O sıralarda Kravçenko'nun I Chose Freedom (Özgürlüğü Seçtim) adlı kitabı elden ele dolaşıyordu. Sorun, Kravçenko'nun anlattıklarının bizim okuduklarımız ve duyduklarımızla taban tabana zıt olmasıydı. Elbette sorunlar, zorluklar vardı Sovyetler Birliği'nde...
Fakat mutlak bir diktatörlük?..
Eğer okuduğum gerçekse, inandığım hiçbir şey doğru olamazdı, mümkün değildi.”
Dorris Lessing şöyle noktalar:
“1954'de artık komünist değildim."
Yirmisinde komünist, kırkında veda...
Doris Lessing bu süreçte iki noktaya işaret ediyor.
Bir:
İnsanın kendini gerçekten özgür hissetmeye başlaması...
İki:
İnsanın kendi şüphelerini tartışabilecek eleştirelliğe ulaşması...
Birincisi, yani insanın kendini özgür hissetmeye başlamasının ne kadar çetin bir iş olduğunu, ancak böylesi süreçlerden geçenler çok daha iyi bilir.
Doris Lessing, kendisini gerçekten özgür hissetmesinin yirmi yılı aldığını, ancak 1960'ların başında artık kendini suçlu hissetmediğini, her şeyi silkeleyip atabildiğini belirtiyor.
Bunun gibi, kendi kuşkularına eleştirel bir gözle bakabilmesinin nasıl güç bir deneyim olduğunu da içtenlikle itiraf ediyor Doris Lessing.
Eleştirel düşünce...
Özgür düşünce...
Ve de birey ya da beynini başkalarına, sloganlara teslim etmeyen insan...
Bunların hepsi demokrasi kültürünün, demokratik hayat tarzının vazgeçilmez dayanaklarıdır.
Bunlar olmadan demokrasi olmaz.
Bunlar olmadan, kandırmaca ve yalandan oluşan dünyalar vardır.
Bir başka deyişle:
Yalanda yaşarız!
Birçok bakımdan Türkiye'de bizim de yalanda yaşamaktan bir an önce kurtulmaya o kadar ihtiyacımız var ki...

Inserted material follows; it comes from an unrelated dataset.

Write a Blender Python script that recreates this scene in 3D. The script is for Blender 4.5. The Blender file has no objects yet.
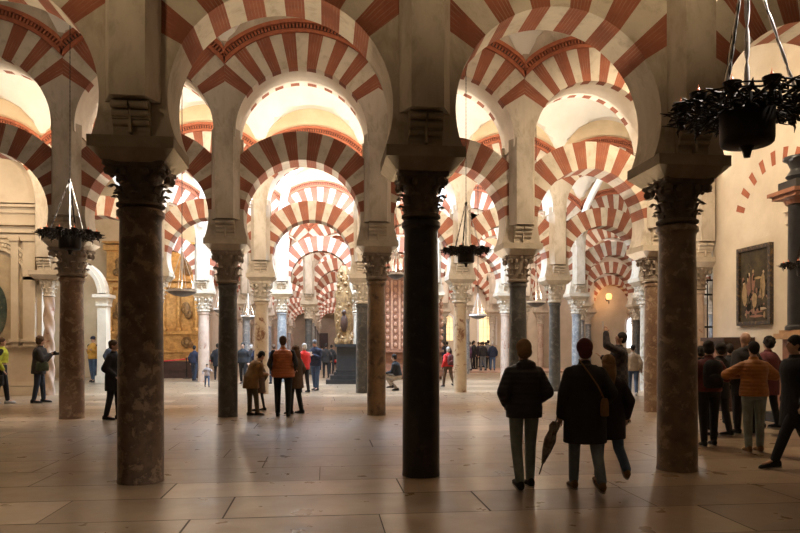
import bpy, bmesh, math, random
from mathutils import Vector, Matrix, Euler, Quaternion
R = math.radians; PI = math.pi; sin = math.sin; cos = math.cos
random.seed(7)
S = bpy.context.scene; COL = S.collection
F = 672.0; TH = R(6.4); EYE = 1.6; HZ = 345.0
X0 = -2.15; DX = 3.33; Y0 = 8.2; DY = 7.17

def colx(k): return X0 + DX*k
def rowy(r): return Y0 + DY*(r-1)
def off(r, k=0): return 0 if r <= 0 or (r >= 5 and k >= 3) else {1: 0, 2: 0, 3: .08, 4: .3}.get(r, 1.3)
def at_floor(px, py):
    d = EYE*F/(py-HZ); l = (px-400)/F*d
    return (l*cos(TH)+d*sin(TH), -l*sin(TH)+d*cos(TH))
def at_y(px, Y):
    return Y*math.tan(TH+math.atan((px-400)/F))
def z_at(py, X, Y):
    d = X*sin(TH)+Y*cos(TH); return EYE+(HZ-py)*d/F

# ------------------------------------------------------------------ materials
def nd(nt, t, **kw):
    n = nt.nodes.new(t)
    for k, v in kw.items(): setattr(n, k, v)
    return n
def mat(name, c1, c2=None, scale=3.0, rough=0.8, bump=0.0, bscale=None, metal=0.0, detail=6.0, lo=0.35, hi=0.65,
        c3=None, s3=12.0, lo3=0.55, hi3=0.7, emit=None, spec=0.5, vein=None, stretch=None, sheen=0.0):
    m = bpy.data.materials.new(name); m.use_nodes = True; nt = m.node_tree
    b = nt.nodes['Principled BSDF']; L = nt.links.new
    b.inputs['Roughness'].default_value = rough; b.inputs['Metallic'].default_value = metal
    b.inputs['Specular IOR Level'].default_value = spec
    if sheen: b.inputs['Sheen Weight'].default_value = sheen
    b.inputs['Base Color'].default_value = (*c1, 1)
    if c2 is not None or bump:
        tc = nd(nt, 'ShaderNodeTexCoord'); vec = tc.outputs['Object']
        if stretch:
            mp = nd(nt, 'ShaderNodeMapping'); mp.inputs['Scale'].default_value = stretch
            L(vec, mp.inputs['Vector']); vec = mp.outputs['Vector']
    if c2 is not None:
        n = nd(nt, 'ShaderNodeTexNoise'); n.inputs['Scale'].default_value = scale; n.inputs['Detail'].default_value = detail
        n.inputs['Roughness'].default_value = 0.6
        L(vec, n.inputs['Vector'])
        r = nd(nt, 'ShaderNodeValToRGB'); r.color_ramp.elements[0].position = lo; r.color_ramp.elements[1].position = hi
        r.color_ramp.elements[0].color = (*c1, 1); r.color_ramp.elements[1].color = (*c2, 1)
        L(n.outputs['Fac'], r.inputs['Fac']); out = r.outputs['Color']
        if c3 is not None:
            n3 = nd(nt, 'ShaderNodeTexNoise'); n3.inputs['Scale'].default_value = s3; n3.inputs['Detail'].default_value = 5
            n3.inputs['Distortion'].default_value = .35; n3.inputs['Roughness'].default_value = .68
            L(vec, n3.inputs['Vector'])
            mr = nd(nt, 'ShaderNodeMapRange'); mr.inputs['From Min'].default_value = lo3; mr.inputs['From Max'].default_value = hi3
            L(n3.outputs['Fac'], mr.inputs['Value'])
            mx = nd(nt, 'ShaderNodeMix', data_type='RGBA'); L(mr.outputs['Result'], mx.inputs['Factor'])
            L(out, mx.inputs['A']); mx.inputs['B'].default_value = (*c3, 1); out = mx.outputs['Result']
        L(out, b.inputs['Base Color'])
    if bump:
        nb = nd(nt, 'ShaderNodeTexNoise'); nb.inputs['Scale'].default_value = bscale or scale*4; nb.inputs['Detail'].default_value = 6
        L(vec, nb.inputs['Vector'])
        bp = nd(nt, 'ShaderNodeBump'); bp.inputs['Strength'].default_value = bump; bp.inputs['Distance'].default_value = 0.03
        L(nb.outputs['Fac'], bp.inputs['Height']); L(bp.outputs['Normal'], b.inputs['Normal'])
    if emit:
        b.inputs['Emission Color'].default_value = (*emit[:3], 1); b.inputs['Emission Strength'].default_value = emit[3]
    return m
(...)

Umberto Eco, son çıkan kitabında bakın ne diyor:
“Aydınlanmış entelektüel ahlakın vazgeçilemez koşulu, tüm inançları, hatta bilimin mutlak gerçek dediklerini de eleştiriye tabi tutmaktan geçer.”(**)
Umberto Eco efendi;
Gel sen bunu bir de bizim 'aydınlanmacılar'a anlat; gerçeği kendi tekellerinde sanan o 'laikçi' takıma anlat bakalım, anlatabiliyor musun?..
* * *
Çok sevdiğim romancı Doris Lessing’in ölüm haberini dün alınca, onun anısına, 27 Aralık 2007 tarihli Milliyet’teki yazımı köşeme alıyorum.
——————————————
* 87 yaşında Nobel Edebiyat Ödülü'nü kazanan Doris Lessing'in özyaşamöyküsünün 1919- 1949 yıllarını anlatan birinci cildi; Tenimin Altında; Dünya Kitapları; İngilizce'den çeviren, F.Nilgün Aras.
** Umberto Eco, Turning Back The Clock, Hot Wars and Media Populism; Harvill Secker 2007; s. 67.